DATA SHOWN:

━━━━━━━━━━━━━━━━━━━━━━━━━━━━━━

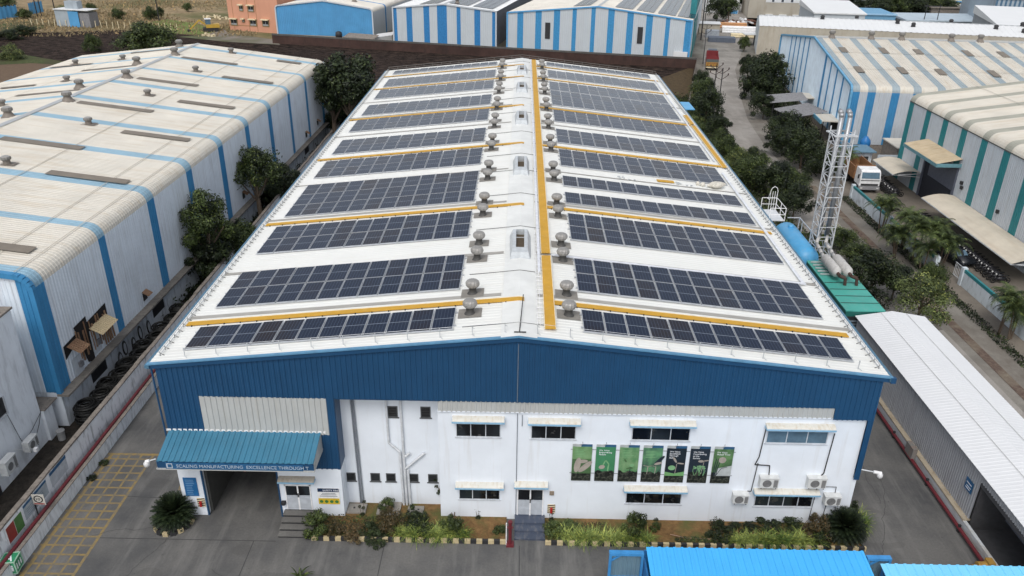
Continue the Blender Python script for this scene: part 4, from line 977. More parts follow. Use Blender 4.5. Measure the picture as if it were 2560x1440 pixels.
def wl(px,py): 
    inv=wh.matrix_basis.inverted(); lo=inv@Vector(CAMP); ld=inv.to_3x3()@_ray(px,py); t=(X-lo.x)/ld.x; return lo+ld*t
hole=[(158,868),(262,757),(283,868),(170,945)]
hp=[wl(*p) for p in hole]; 
def patch(pts,x,mi,m): m.face([(x,wl(*p).y,wl(*p).z) for p in pts][::-1],mi)
patch([(158,868),(262,757),(272,800),(200,842),(166,900)],X,0,m)
patch([(183,820),(213,790),(240,900),(222,905)],X+.004,0,m)
m.build('torn_opening',flat('dark_opening',(.012,.01,.01),.9),wh)
RUST=paint('rusty_sheet',(.20,.11,.065),.8,.7,(.55,.42,.25),(3,6,.15),2.5,var=.3)
m=MB(); rr=random.Random(9)
for k in range(14):
    px0=186+k*5.6; p=wl(px0,828-k*4.0); q_=wl(px0+14,905-k*3.6)
    if k%3!=2: m.beam((X+.03,p.y,p.z+rr.uniform(-.3,.3)),(X+.04,p.y+.05,max(2.6,p.z-1.9-rr.uniform(0,.5))),.05,.13 if k%2 else .07)
for k in range(5):
    p=wl(250+k*6,800-k*2); m.beam((X+.03,p.y,p.z),(X+.05,p.y+.05,2.7),.05,.1)
m.build('rusty_strips',RUST,wh)
def shade(a,b_,out,lab,mt):
    pa,pb=wl(*a),wl(*b_); m=MB()
    corr(m,lambda y:[(X+out,pa.z-.45),(X,pa.z)],pa.y,pb.y,'y',.2,.04,sgn=-1) ; return m.build('window_shade',mt,wh)
shade((166,868),(190,845),.85,'',RUST); shade((222,822),(262,785),.85,'',paint('cream_tin',(.55,.45,.28),.7,.4,(.25,.15,.08),(2,2,.3),2))
m=MB()
for c_ in ((195,910),(240,855)):
    p=wl(*c_); m.box(X,p.y-.5,p.z-.75,X+.03,p.y+.5,p.z+.6)
m.build('white_patch_sheet',WALLR,wh)
m=MB()
for c_ in ((199,908),(243,853)):
    p=wl(*c_); m.box(X+.03,p.y-.18,p.z-.2,X+.2,p.y+.18,p.z+.15)
m.build('exhaust_box',flat('exhaust_grey',(.16,.16,.17),.7),wh)
for c_ in ((360,735),(608,484),(765,333),(793,303)):
    p=wl(*c_); m=MB(); m.box(X,p.y-.25,p.z-.5,X+.05,p.y+.35,p.z+.1); m.build('vent_hole',DARK,wh); m=MB(); m.face([(X,p.y-.3,p.z+.25),(X,p.y+.45,p.z+.25),(X+.5,p.y+.45,p.z-.05),(X+.5,p.y-.3,p.z-.05)][::-1]); m.build('vent_hood',RUST,wh)
# back coping on the far gable of this hall
# black pipe coils in the gap
rr=random.Random(21); k=0
COILB=flat('black_polythene',(.011,.011,.01),.55)
spots=[(-27.9,8.6),(-27.5,9.9),(-27.7,11.2),(-27.4,12.5),(-27.6,13.8),(-27.2,15.1),(-27.5,16.4),(-27.1,17.7),(-27.3,19.1),(-27.0,20.6),(-27.2,22.3)]
for i,(x,y) in enumerate(spots):
    t=thing('pipe_coil_pile','pile of black pipe coils in the gap by the left warehouse, %s from the front'%ordn(i),'pipe coils',(x,y,0),0,'black pipe coils in the gap')
    m=MB()
    for j in range(7):
        z=.1+j*.2; 
        for q in range(4): m.torus((rr.uniform(-.09,.09),rr.uniform(-.09,.09),z+q*.05),.74-q*.1,.05,(rr.uniform(-.08,.08),rr.uniform(-.08,.08),1),16,5)
    m.build('coil',COILB,t)
for i,(px,py) in enumerate([(302,898),(335,860),(350,832),(372,818),(312,870)]):
    p=PX(px,py,-28.35); t=thing('leaning_coil','thin black coil hung on the white lower wall, %s from the front'%ordn([0,2,3,4,1][i]),'pipe coil',p,0,'thin coils hung on the lower wall'); m=MB()
    for q in range(3): m.torus((0.02*q,0,0),.52-.05*q,.025,(1,.25,.1),20,5)
    m.build('coil',COILB,t)
t=thing('drain_bucket','pale plastic drum standing in the dark gap','drum',(-28.7,6.6,0)); MB().tube((0,0,0),(0,0,.6),.22,12).tube((0,0,.6),(0,0,.68),.26,12).build('drum',flat('drum_grey',(.3,.3,.3),.6),t)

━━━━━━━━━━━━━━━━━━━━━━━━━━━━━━

PROBLEM REQUIREMENTS:
The material above holds pictures; copy everything else in it exactly.

RESULT OF THE TASK:
Continue the Blender Python script for this scene: part 4, from line 977. More parts follow. Use Blender 4.5. Measure the picture as if it were 2560x1440 pixels.
def wl(px,py): 
    inv=wh.matrix_basis.inverted(); lo=inv@Vector(CAMP); ld=inv.to_3x3()@_ray(px,py); t=(X-lo.x)/ld.x; return lo+ld*t
hole=[(158,868),(262,757),(283,868),(170,945)]
hp=[wl(*p) for p in hole]; 
def patch(pts,x,mi,m): m.face([(x,wl(*p).y,wl(*p).z) for p in pts][::-1],mi)
patch([(158,868),(262,757),(272,800),(200,842),(166,900)],X,0,m)
patch([(183,820),(213,790),(240,900),(222,905)],X+.004,0,m)
m.build('torn_opening',flat('dark_opening',(.012,.01,.01),.9),wh)
RUST=paint('rusty_sheet',(.20,.11,.065),.8,.7,(.55,.42,.25),(3,6,.15),2.5,var=.3)
m=MB(); rr=random.Random(9)
for k in range(14):
    px0=186+k*5.6; p=wl(px0,828-k*4.0); q_=wl(px0+14,905-k*3.6)
    if k%3!=2: m.beam((X+.03,p.y,p.z+rr.uniform(-.3,.3)),(X+.04,p.y+.05,max(2.6,p.z-1.9-rr.uniform(0,.5))),.05,.13 if k%2 else .07)
for k in range(5):
    p=wl(250+k*6,800-k*2); m.beam((X+.03,p.y,p.z),(X+.05,p.y+.05,2.7),.05,.1)
m.build('rusty_strips',RUST,wh)
def shade(a,b_,out,lab,mt):
    pa,pb=wl(*a),wl(*b_); m=MB()
    corr(m,lambda y:[(X+out,pa.z-.45),(X,pa.z)],pa.y,pb.y,'y',.2,.04,sgn=-1) ; return m.build('window_shade',mt,wh)
shade((166,868),(190,845),.85,'',RUST); shade((222,822),(262,785),.85,'',paint('cream_tin',(.55,.45,.28),.7,.4,(.25,.15,.08),(2,2,.3),2))
m=MB()
for c_ in ((195,910),(240,855)):
    p=wl(*c_); m.box(X,p.y-.5,p.z-.75,X+.03,p.y+.5,p.z+.6)
m.build('white_patch_sheet',WALLR,wh)
m=MB()
for c_ in ((199,908),(243,853)):
    p=wl(*c_); m.box(X+.03,p.y-.18,p.z-.2,X+.2,p.y+.18,p.z+.15)
m.build('exhaust_box',flat('exhaust_grey',(.16,.16,.17),.7),wh)
for c_ in ((360,735),(608,484),(765,333),(793,303)):
    p=wl(*c_); m=MB(); m.box(X,p.y-.25,p.z-.5,X+.05,p.y+.35,p.z+.1); m.build('vent_hole',DARK,wh); m=MB(); m.face([(X,p.y-.3,p.z+.25),(X,p.y+.45,p.z+.25),(X+.5,p.y+.45,p.z-.05),(X+.5,p.y-.3,p.z-.05)][::-1]); m.build('vent_hood',RUST,wh)
# back coping on the far gable of this hall
# black pipe coils in the gap
rr=random.Random(21); k=0
COILB=flat('black_polythene',(.011,.011,.01),.55)
spots=[(-27.9,8.6),(-27.5,9.9),(-27.7,11.2),(-27.4,12.5),(-27.6,13.8),(-27.2,15.1),(-27.5,16.4),(-27.1,17.7),(-27.3,19.1),(-27.0,20.6),(-27.2,22.3)]
for i,(x,y) in enumerate(spots):
    t=thing('pipe_coil_pile','pile of black pipe coils in the gap by the left warehouse, %s from the front'%ordn(i),'pipe coils',(x,y,0),0,'black pipe coils in the gap')
    m=MB()
    for j in range(7):
        z=.1+j*.2; 
        for q in range(4): m.torus((rr.uniform(-.09,.09),rr.uniform(-.09,.09),z+q*.05),.74-q*.1,.05,(rr.uniform(-.08,.08),rr.uniform(-.08,.08),1),16,5)
    m.build('coil',COILB,t)
for i,(px,py) in enumerate([(302,898),(335,860),(350,832),(372,818),(312,870)]):
    p=PX(px,py,-28.35); t=thing('leaning_coil','thin black coil hung on the white lower wall, %s from the front'%ordn([0,2,3,4,1][i]),'pipe coil',p,0,'thin coils hung on the lower wall'); m=MB()
    for q in range(3): m.torus((0.02*q,0,0),.52-.05*q,.025,(1,.25,.1),20,5)
    m.build('coil',COILB,t)
t=thing('drain_bucket','pale plastic drum standing in the dark gap','drum',(-28.7,6.6,0)); MB().tube((0,0,0),(0,0,.6),.22,12).tube((0,0,.6),(0,0,.68),.26,12).build('drum',flat('drum_grey',(.3,.3,.3),.6),t)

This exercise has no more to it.